— Begin —
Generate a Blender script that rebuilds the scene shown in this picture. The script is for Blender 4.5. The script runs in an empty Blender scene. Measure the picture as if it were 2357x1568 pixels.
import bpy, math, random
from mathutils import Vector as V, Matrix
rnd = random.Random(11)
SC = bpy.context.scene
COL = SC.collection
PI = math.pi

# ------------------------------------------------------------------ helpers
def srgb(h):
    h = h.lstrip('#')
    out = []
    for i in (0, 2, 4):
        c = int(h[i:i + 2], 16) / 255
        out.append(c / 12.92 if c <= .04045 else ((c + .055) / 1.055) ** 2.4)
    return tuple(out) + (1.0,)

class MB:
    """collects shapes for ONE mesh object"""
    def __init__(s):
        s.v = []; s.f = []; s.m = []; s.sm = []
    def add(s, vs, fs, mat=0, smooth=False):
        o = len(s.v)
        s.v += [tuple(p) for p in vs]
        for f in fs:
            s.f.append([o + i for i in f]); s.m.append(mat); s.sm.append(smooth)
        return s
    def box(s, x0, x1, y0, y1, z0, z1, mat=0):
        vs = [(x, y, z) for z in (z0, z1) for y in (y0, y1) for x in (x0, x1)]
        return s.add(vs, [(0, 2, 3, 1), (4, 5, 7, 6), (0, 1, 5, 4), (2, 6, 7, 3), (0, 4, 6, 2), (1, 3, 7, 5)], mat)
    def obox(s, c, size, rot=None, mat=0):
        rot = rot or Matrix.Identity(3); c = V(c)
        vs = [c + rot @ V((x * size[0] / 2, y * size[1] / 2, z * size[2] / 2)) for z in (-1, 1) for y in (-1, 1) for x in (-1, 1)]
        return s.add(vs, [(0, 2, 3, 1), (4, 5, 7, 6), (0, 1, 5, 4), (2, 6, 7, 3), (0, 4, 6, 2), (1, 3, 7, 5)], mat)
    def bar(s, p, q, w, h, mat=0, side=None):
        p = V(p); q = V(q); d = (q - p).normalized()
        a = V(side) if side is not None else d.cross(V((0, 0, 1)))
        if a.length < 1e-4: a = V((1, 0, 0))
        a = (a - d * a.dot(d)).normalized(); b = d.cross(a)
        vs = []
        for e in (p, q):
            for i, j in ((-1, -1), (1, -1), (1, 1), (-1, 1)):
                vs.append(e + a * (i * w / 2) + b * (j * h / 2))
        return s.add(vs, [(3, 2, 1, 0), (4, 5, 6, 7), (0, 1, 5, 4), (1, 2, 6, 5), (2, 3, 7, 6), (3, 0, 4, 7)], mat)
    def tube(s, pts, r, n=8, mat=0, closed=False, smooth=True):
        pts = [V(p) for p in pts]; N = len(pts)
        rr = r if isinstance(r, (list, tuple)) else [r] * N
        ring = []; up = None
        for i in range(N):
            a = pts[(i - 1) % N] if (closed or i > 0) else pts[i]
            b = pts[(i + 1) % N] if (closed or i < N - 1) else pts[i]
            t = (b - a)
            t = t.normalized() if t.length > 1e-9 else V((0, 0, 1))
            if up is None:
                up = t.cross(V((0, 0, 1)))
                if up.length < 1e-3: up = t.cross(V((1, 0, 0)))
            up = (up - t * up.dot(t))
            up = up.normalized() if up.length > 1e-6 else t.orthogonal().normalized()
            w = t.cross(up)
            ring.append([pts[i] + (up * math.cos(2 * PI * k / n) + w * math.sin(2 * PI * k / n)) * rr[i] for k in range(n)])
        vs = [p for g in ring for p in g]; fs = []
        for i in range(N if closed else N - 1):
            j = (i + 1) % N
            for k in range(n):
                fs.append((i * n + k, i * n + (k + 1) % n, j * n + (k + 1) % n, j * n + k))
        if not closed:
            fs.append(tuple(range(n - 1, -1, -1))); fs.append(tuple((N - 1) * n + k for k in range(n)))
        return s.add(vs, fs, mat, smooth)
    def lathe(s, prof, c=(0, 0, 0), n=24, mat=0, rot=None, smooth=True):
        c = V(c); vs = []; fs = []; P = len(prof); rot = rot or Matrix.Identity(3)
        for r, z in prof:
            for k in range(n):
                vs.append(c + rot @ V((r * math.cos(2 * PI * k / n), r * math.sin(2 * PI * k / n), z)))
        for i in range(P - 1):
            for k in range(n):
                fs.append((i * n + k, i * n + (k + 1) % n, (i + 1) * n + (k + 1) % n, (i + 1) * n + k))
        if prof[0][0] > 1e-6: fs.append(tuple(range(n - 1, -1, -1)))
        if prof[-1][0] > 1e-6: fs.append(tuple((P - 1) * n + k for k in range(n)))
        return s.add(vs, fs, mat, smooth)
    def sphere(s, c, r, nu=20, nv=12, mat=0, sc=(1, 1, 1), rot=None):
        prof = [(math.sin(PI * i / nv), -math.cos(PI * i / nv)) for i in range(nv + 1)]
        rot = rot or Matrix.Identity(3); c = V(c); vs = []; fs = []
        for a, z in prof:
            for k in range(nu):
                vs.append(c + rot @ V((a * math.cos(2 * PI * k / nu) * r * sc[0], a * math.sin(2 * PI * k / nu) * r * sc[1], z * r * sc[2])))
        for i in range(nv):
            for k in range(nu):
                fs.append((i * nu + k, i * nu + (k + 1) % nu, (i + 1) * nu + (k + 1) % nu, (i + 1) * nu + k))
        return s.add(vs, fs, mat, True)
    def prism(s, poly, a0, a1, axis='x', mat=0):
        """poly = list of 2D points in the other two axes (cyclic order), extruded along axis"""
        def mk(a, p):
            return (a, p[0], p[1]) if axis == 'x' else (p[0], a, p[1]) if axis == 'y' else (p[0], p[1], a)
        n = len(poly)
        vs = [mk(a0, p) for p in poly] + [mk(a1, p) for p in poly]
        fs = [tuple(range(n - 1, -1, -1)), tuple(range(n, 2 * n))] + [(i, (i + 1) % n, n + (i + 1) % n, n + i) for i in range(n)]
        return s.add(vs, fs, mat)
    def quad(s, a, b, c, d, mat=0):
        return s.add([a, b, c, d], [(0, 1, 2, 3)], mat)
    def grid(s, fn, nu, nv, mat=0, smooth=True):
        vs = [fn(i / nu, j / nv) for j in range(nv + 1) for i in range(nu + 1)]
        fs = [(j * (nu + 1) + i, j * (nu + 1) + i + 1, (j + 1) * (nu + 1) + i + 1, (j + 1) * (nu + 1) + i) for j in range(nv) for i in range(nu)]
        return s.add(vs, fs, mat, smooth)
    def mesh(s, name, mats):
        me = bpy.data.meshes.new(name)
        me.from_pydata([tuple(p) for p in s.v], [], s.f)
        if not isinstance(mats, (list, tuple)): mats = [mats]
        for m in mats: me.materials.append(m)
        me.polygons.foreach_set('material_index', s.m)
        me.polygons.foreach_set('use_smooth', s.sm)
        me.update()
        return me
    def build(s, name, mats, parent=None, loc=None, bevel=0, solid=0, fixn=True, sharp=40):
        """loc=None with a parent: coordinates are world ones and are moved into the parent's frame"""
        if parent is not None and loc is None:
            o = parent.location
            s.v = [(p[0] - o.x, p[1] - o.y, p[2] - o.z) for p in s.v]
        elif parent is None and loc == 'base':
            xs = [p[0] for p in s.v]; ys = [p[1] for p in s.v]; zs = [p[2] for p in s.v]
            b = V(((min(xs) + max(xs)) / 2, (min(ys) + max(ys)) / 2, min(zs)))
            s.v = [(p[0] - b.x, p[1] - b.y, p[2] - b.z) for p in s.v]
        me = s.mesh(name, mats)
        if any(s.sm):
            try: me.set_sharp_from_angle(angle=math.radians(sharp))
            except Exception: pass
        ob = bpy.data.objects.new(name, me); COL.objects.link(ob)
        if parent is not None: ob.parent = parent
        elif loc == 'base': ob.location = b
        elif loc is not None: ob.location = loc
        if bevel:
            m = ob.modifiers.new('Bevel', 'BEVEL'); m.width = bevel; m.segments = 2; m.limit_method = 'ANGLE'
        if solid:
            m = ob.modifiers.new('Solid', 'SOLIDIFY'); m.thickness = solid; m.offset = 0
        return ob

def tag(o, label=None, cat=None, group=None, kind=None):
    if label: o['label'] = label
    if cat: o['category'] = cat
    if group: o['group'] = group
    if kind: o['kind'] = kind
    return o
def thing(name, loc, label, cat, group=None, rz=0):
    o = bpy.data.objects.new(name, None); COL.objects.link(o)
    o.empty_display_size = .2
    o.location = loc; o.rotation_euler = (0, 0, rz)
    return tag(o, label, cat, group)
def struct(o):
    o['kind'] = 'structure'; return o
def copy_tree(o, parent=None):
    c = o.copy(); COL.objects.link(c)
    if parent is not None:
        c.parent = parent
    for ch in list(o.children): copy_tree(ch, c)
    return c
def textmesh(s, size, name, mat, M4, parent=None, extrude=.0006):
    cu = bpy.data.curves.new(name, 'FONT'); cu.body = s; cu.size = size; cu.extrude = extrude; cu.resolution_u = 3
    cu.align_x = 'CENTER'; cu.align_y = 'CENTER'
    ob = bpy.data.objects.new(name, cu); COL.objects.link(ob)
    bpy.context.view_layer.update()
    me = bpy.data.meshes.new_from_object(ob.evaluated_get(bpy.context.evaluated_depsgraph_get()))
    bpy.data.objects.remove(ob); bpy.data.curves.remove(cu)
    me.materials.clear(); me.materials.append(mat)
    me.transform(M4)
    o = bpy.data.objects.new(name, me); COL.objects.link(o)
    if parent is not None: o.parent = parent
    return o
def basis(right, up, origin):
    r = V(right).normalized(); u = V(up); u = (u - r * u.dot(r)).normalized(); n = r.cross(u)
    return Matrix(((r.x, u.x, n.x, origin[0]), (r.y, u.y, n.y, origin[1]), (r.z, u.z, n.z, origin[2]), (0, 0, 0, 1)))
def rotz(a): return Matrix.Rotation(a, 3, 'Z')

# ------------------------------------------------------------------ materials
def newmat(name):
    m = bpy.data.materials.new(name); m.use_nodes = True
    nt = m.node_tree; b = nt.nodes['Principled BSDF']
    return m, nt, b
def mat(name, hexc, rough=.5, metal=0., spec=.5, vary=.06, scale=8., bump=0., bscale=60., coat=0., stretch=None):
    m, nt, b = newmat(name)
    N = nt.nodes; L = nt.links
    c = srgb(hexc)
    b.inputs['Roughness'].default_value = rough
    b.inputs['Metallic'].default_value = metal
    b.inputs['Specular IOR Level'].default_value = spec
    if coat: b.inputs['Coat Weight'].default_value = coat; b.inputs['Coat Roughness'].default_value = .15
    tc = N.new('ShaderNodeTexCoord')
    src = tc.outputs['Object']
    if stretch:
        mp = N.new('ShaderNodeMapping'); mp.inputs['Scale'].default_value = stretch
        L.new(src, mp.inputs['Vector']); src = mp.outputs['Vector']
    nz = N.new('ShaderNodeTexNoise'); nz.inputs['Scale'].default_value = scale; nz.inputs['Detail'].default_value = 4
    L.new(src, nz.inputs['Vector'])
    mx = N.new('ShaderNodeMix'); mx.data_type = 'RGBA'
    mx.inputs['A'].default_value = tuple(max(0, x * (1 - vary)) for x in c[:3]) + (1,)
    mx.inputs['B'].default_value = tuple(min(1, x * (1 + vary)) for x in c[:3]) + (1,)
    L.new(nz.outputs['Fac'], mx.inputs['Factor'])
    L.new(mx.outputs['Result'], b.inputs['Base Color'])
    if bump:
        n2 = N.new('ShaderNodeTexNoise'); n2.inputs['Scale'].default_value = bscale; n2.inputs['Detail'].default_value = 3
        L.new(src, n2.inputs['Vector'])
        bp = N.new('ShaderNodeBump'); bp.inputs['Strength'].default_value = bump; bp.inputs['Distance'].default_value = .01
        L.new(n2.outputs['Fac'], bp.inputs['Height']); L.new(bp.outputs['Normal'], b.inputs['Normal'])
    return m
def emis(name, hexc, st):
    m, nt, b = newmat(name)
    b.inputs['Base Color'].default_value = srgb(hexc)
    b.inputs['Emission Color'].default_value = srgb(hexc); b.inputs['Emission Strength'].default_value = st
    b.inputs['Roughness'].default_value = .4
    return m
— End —
Your output must be the lines of the material above, from the first through the line that contains "PI = math.pi", copied exactly. Include both endpoints and nothing else.

**Output of the exercise:**
Generate a Blender script that rebuilds the scene shown in this picture. The script is for Blender 4.5. The script runs in an empty Blender scene. Measure the picture as if it were 2357x1568 pixels.
import bpy, math, random
from mathutils import Vector as V, Matrix
rnd = random.Random(11)
SC = bpy.context.scene
COL = SC.collection
PI = math.pi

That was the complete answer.